Set down the material exactly as given, please, from its first line through the line that includes "sc = bpy.context.scene".

+ + + + + + +

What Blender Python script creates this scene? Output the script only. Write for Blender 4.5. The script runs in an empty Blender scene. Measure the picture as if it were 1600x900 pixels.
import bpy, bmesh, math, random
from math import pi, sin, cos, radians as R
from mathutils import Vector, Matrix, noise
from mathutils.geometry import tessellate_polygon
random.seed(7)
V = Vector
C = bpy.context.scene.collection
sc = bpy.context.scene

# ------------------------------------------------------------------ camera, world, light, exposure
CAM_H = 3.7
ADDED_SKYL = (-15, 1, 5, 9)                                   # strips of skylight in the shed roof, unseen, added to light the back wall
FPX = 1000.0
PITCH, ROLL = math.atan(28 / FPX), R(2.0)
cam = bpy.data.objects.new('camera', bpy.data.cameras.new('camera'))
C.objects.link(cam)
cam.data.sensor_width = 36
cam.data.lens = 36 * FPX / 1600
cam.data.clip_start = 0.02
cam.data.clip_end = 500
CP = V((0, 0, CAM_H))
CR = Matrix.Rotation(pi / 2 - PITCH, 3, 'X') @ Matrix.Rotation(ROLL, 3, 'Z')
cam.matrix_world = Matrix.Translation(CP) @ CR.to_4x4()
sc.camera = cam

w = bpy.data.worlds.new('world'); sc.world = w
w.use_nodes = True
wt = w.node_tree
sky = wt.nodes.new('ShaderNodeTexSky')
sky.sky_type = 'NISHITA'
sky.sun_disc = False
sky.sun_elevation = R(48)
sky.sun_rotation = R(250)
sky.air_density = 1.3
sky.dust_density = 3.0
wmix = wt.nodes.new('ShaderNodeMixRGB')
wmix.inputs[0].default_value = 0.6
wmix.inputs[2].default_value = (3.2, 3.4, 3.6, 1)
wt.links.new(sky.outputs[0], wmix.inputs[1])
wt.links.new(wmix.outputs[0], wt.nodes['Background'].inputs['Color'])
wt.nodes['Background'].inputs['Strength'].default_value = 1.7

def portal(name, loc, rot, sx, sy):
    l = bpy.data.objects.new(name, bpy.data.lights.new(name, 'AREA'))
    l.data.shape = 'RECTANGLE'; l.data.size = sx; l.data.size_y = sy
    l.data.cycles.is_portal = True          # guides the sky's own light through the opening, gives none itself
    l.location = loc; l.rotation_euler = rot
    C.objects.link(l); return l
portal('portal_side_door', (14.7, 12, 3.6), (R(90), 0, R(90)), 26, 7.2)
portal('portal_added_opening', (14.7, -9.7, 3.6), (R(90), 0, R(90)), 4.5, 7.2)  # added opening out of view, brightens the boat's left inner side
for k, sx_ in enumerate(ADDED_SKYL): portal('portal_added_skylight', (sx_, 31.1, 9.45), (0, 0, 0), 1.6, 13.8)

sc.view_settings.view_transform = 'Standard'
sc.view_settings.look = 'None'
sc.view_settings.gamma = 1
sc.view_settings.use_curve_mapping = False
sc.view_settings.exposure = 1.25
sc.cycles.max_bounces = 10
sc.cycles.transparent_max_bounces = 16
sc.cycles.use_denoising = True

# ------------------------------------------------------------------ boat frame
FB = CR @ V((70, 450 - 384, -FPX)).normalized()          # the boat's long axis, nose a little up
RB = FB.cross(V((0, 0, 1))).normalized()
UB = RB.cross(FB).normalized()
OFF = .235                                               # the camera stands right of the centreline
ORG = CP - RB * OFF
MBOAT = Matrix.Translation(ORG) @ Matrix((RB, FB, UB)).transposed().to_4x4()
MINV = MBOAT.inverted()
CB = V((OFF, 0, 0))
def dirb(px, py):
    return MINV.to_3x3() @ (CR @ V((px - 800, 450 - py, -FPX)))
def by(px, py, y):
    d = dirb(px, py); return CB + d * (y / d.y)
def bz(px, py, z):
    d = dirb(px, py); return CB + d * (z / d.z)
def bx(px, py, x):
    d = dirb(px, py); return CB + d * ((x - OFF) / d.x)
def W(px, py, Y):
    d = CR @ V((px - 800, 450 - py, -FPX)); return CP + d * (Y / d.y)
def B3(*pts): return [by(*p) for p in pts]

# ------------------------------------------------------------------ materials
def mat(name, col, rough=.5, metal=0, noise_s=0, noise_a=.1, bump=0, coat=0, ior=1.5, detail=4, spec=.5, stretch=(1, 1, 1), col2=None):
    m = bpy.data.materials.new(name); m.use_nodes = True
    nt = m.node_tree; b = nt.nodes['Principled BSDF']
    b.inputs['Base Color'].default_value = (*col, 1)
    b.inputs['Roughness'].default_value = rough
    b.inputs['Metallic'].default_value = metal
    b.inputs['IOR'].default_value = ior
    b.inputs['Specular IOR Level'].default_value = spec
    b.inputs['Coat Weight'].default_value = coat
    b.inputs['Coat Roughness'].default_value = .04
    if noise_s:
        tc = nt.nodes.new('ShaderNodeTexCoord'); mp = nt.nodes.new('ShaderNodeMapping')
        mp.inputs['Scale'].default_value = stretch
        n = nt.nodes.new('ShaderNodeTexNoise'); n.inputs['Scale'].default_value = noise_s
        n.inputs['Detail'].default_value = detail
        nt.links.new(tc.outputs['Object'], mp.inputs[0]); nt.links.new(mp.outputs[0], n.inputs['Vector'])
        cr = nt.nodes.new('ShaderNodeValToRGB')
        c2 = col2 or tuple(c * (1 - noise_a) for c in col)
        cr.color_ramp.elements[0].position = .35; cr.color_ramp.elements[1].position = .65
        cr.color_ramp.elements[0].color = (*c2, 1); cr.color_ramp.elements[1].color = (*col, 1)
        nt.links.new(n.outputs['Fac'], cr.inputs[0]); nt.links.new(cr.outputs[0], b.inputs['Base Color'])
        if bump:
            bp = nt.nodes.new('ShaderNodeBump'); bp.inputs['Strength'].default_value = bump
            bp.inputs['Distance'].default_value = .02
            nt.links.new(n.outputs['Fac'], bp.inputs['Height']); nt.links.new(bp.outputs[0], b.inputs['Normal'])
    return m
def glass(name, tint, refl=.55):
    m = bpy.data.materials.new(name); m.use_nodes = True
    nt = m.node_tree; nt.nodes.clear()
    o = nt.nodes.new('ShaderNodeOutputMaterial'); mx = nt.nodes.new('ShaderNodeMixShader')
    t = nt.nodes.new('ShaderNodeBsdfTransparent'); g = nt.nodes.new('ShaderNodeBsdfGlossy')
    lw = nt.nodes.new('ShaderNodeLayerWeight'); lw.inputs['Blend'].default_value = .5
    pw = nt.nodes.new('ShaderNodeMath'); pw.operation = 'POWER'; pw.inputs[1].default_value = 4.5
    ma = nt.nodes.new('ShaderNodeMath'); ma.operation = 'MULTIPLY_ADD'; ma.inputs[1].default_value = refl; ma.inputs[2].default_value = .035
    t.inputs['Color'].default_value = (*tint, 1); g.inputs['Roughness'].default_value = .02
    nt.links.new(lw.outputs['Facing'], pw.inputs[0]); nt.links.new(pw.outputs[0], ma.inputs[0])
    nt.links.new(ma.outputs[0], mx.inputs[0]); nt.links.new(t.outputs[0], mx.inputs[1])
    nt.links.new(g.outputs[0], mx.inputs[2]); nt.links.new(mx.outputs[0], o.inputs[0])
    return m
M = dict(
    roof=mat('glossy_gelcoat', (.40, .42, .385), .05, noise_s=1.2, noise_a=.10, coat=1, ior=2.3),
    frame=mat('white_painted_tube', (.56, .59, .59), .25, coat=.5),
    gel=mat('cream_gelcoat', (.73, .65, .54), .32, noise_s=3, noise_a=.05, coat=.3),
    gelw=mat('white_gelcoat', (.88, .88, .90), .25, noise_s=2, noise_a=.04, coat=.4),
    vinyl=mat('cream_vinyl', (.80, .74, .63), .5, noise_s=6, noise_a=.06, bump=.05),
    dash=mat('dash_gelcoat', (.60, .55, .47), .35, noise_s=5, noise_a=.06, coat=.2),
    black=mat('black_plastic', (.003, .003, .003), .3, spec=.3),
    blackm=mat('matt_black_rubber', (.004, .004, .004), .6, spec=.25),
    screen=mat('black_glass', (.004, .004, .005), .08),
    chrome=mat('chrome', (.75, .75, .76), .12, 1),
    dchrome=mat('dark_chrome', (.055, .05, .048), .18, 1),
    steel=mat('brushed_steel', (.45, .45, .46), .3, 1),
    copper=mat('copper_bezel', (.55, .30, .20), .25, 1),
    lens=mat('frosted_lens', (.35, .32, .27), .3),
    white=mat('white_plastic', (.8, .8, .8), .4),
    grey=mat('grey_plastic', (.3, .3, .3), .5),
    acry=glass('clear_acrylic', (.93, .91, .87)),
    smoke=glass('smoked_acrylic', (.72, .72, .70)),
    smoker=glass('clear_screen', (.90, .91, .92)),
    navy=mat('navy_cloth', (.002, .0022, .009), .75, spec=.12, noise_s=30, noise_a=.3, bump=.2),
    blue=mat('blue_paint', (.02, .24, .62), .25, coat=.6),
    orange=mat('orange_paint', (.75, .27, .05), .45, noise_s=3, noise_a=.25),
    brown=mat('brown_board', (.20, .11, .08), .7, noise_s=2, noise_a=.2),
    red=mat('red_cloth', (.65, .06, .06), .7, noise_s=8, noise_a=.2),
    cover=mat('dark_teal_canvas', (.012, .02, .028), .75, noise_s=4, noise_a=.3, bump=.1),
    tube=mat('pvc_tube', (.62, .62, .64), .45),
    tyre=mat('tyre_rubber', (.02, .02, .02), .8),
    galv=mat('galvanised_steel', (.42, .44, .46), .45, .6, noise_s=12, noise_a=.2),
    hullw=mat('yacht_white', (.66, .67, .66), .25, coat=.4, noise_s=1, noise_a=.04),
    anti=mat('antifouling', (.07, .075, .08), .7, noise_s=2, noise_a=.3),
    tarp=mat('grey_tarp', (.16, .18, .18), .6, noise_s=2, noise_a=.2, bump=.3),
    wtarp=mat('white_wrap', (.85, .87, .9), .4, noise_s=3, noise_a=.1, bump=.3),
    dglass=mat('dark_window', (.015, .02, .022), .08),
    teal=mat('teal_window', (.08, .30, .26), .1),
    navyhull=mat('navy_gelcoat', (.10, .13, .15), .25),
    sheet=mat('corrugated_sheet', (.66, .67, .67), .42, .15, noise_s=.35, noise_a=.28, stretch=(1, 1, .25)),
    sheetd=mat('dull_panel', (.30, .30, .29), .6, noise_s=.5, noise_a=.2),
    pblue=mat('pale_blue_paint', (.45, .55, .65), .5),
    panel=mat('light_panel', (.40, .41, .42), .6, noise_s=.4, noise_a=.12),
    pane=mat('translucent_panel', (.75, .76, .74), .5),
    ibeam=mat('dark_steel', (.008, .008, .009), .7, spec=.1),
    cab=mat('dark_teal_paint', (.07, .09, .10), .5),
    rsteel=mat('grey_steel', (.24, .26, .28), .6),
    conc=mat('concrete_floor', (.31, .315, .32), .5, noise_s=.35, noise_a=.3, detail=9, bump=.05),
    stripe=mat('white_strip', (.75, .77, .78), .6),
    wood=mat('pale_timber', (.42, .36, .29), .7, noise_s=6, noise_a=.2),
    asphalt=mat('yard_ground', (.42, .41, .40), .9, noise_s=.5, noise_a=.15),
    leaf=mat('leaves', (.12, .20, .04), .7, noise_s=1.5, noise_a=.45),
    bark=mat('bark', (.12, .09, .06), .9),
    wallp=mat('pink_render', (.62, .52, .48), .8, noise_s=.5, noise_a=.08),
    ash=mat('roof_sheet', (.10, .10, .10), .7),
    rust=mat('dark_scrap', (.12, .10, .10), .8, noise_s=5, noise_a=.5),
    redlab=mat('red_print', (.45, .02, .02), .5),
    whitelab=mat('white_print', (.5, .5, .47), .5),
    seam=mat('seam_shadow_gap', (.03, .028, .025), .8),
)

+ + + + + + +

**OUTPUT FOR THIS EXERCISE**
What Blender Python script creates this scene? Output the script only. Write for Blender 4.5. The script runs in an empty Blender scene. Measure the picture as if it were 1600x900 pixels.
import bpy, bmesh, math, random
from math import pi, sin, cos, radians as R
from mathutils import Vector, Matrix, noise
from mathutils.geometry import tessellate_polygon
random.seed(7)
V = Vector
C = bpy.context.scene.collection
sc = bpy.context.scene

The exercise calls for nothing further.